For most of the time, she came off as a defender of what the majority Ugandans wanted. As a result, some people started speculating that she was `presidential material’.  An opinion poll released by Research World International (RWI) in 2012, just a year after the 9th parliament commenced, showed most respondents favoring Kadaga for president if the election was held then. At the time, Kadaga was in the news for her handling of the controversial oil bills debate. In another RWI poll released in 2014, 13% of respondents surveyed said they would vote Kadaga if she stood for presidency in 2016. Gen. Mugisha Muntu who is president of the biggest opposition party, FDC, was favored by 8% and eventual independent presidential candidate, Amama Mbabazi, got 6%.

Because of such a background, when Kadaga’s deputy, Jacob Oulanyah, first hinted on taking her on in the speakership race in the 10th parliament, pundits said Kadaga would whip the Omoro County legislator hands down.



But Kadaga then showed a side of her that viewers were not used to. She became clearly uncomfortable with the challenge and resorted to appearing on different media platforms justifying why she deserves another term. One of the reasons she gave was that there was a plot to deny her the due 10-years “because I am a woman”.

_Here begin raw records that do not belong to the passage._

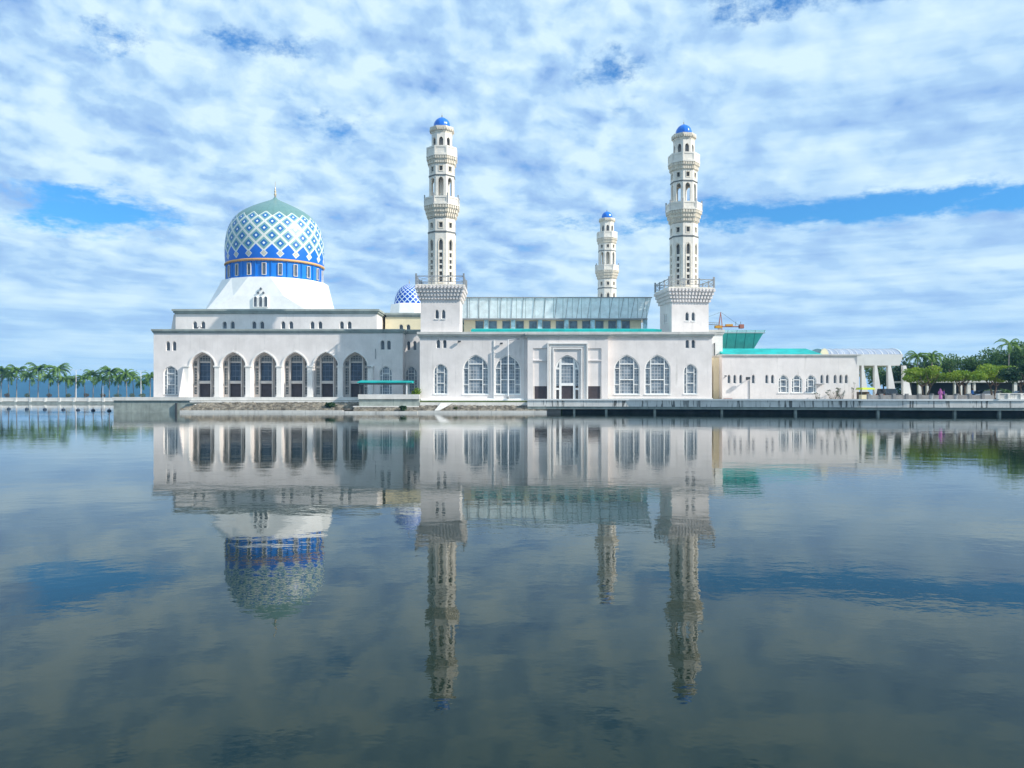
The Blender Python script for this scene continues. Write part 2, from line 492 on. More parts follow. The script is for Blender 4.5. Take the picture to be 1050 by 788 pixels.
class MB:
    def __init__(self):
        self.v = []
        self.f = []
        self.uv = None

    def add(self, vs, fs):
        o = len(self.v)
        self.v += [tuple(p) for p in vs]
        self.f += [tuple(i + o for i in q) for q in fs]
        return self

    def box(self, x0, x1, y0, y1, z0, z1):
        if x0 > x1: x0, x1 = x1, x0
        if y0 > y1: y0, y1 = y1, y0
        if z0 > z1: z0, z1 = z1, z0
        return self.add([(x0, y0, z0), (x1, y0, z0), (x1, y1, z0), (x0, y1, z0),
                         (x0, y0, z1), (x1, y0, z1), (x1, y1, z1), (x0, y1, z1)],
                        [(0, 3, 2, 1), (4, 5, 6, 7), (0, 1, 5, 4), (1, 2, 6, 5), (2, 3, 7, 6), (3, 0, 4, 7)])

    def loft(self, rings, cap0=True, cap1=True, closed=True):
        n = len(rings[0])
        o = len(self.v)
        for r in rings:
            self.v += [tuple(p) for p in r]
        for k in range(len(rings) - 1):
            for i in range(n if closed else n - 1):
                j = (i + 1) % n
                self.f.append((o + k * n + i, o + k * n + j, o + (k + 1) * n + j, o + (k + 1) * n + i))
        if cap0: self.f.append(tuple(o + i for i in reversed(range(n))))
        if cap1: self.f.append(tuple(o + (len(rings) - 1) * n + i for i in range(n)))
        return self

    def lathe(self, prof, n=24, cx=0, cy=0, rot=0, oct_=False, cap0=True, cap1=True):
        """prof: (radius, z); oct_: radius is the apothem"""
        k = 1 / math.cos(PI / n) if oct_ else 1
        rings = [[(cx + r * k * math.sin(rot + 2 * PI * (i + 0.5) / n) * 1, cy - r * k * math.cos(rot + 2 * PI * (i + 0.5) / n), z) for i in range(n)] for r, z in prof]
        return self.loft(rings, cap0, cap1)

    def bar(self, a, b, w, w2=None, n=4):
        a, b = Vector(a), Vector(b)
        d = (b - a)
        if d.length < 1e-6: return self
        d.normalize()
        up = Vector((0, 0, 1)) if abs(d.z) < 0.9 else Vector((1, 0, 0))
        s = d.cross(up).normalized()
        u = s.cross(d)
        w2 = w if w2 is None else w2
        rings = []
        for p, r in ((a, w), (b, w2)):
            rings.append([p + (s * math.cos(2 * PI * (i + .5) / n) + u * math.sin(2 * PI * (i + .5) / n)) * r for i in range(n)])
        return self.loft(rings)

    def plate(self, outline, holes, y, th, M=None):
        """outline, holes: (x,z) lists; front face at y, back at y+th"""
        loops = [outline] + list(holes)
        pts = [p for l in loops for p in l]
        tris = tessellate_polygon([[Vector((p[0], p[1], 0)) for p in l] for l in loops])
        n = len(pts)
        vs = [(p[0], y, p[1]) for p in pts] + [(p[0], y + th, p[1]) for p in pts]
        fs = []
        for a, b, c in tris:
            pa, pb, pc = pts[a], pts[b], pts[c]
            cr = (pb[0] - pa[0]) * (pc[1] - pa[1]) - (pb[1] - pa[1]) * (pc[0] - pa[0])
            if cr < 0: a, b = b, a
            fs.append((a, b, c))
            fs.append((a + n, c + n, b + n))
        o = 0
        for l in loops:
            k = len(l)
            for i in range(k):
                j = (i + 1) % k
                fs.append((o + i, o + i + n, o + j + n, o + j))
            o += k
        if M is not None:
            vs = [tuple(M @ Vector(v)) for v in vs]
        return self.add(vs, fs)

    def build(self, name, material, parent=None, origin=None, smooth=False):
        me = bpy.data.meshes.new(name)
        off = Vector((0, 0, 0))
        if parent is not None:
            off = WORLD_OF[parent.name]
        elif origin is not None:
            off = Vector(origin)
        me.from_pydata([tuple(Vector(p) - off) for p in self.v], [], self.f)
        me.update()
        if smooth:
            for p in me.polygons: p.use_smooth = True
        mlist = material if isinstance(material, (list, tuple)) else [material]
        for mm in mlist: me.materials.append(MATS[mm])
        o = bpy.data.objects.new(name, me)
        COL.objects.link(o)
        if parent is not None:
            o.parent = parent
        else:
            o.location = off
        WORLD_OF[o.name] = off
        return o


WORLD_OF = {}


def tag(o, label=None, cat=None, group=None, kind=None):
    if label: o['label'] = label
    if cat: o['category'] = cat
    if group: o['group'] = group
    if kind: o['kind'] = kind
    return o


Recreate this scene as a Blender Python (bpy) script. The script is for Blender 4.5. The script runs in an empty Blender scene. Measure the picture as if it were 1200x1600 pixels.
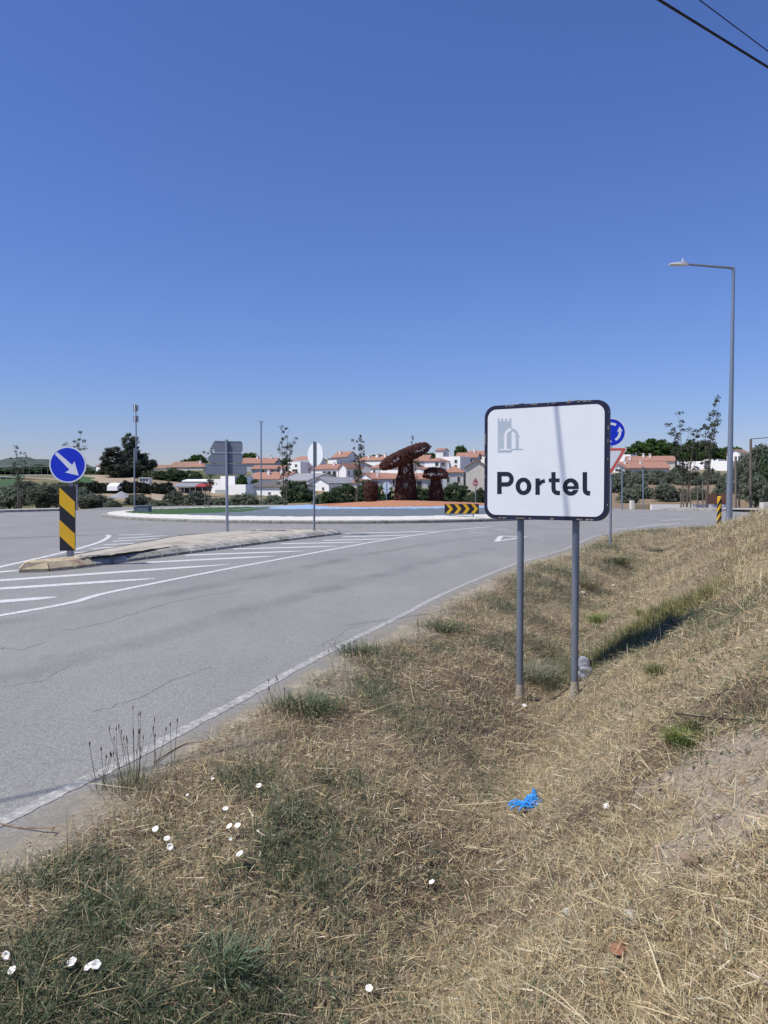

Kadaga argued that women have been sidelined as all the top posts in government are occupied by men. Kadaga’s riding on the affirmative action for women ticket led to questions about why a trailblazer like her would retreat to the gender agenda when picking political cards. But it worked for her. Women activists and members of the Uganda Women Parliamentarians Association (UWOPA) pledged their support. Her challenger in the Kamuli Woman MP race, Deborah Mwesigwa, withdrew her voter bribing petition from the High Court in Jinja because, she said, she did not want to disrupt Kadaga’s speakership contest as a fellow woman.

But for critics, campaigning on being a woman for a person of Kadaga’s caliber is a sign that women are not yet confident enough to take on their male counterparts in the fight for high leadership positions.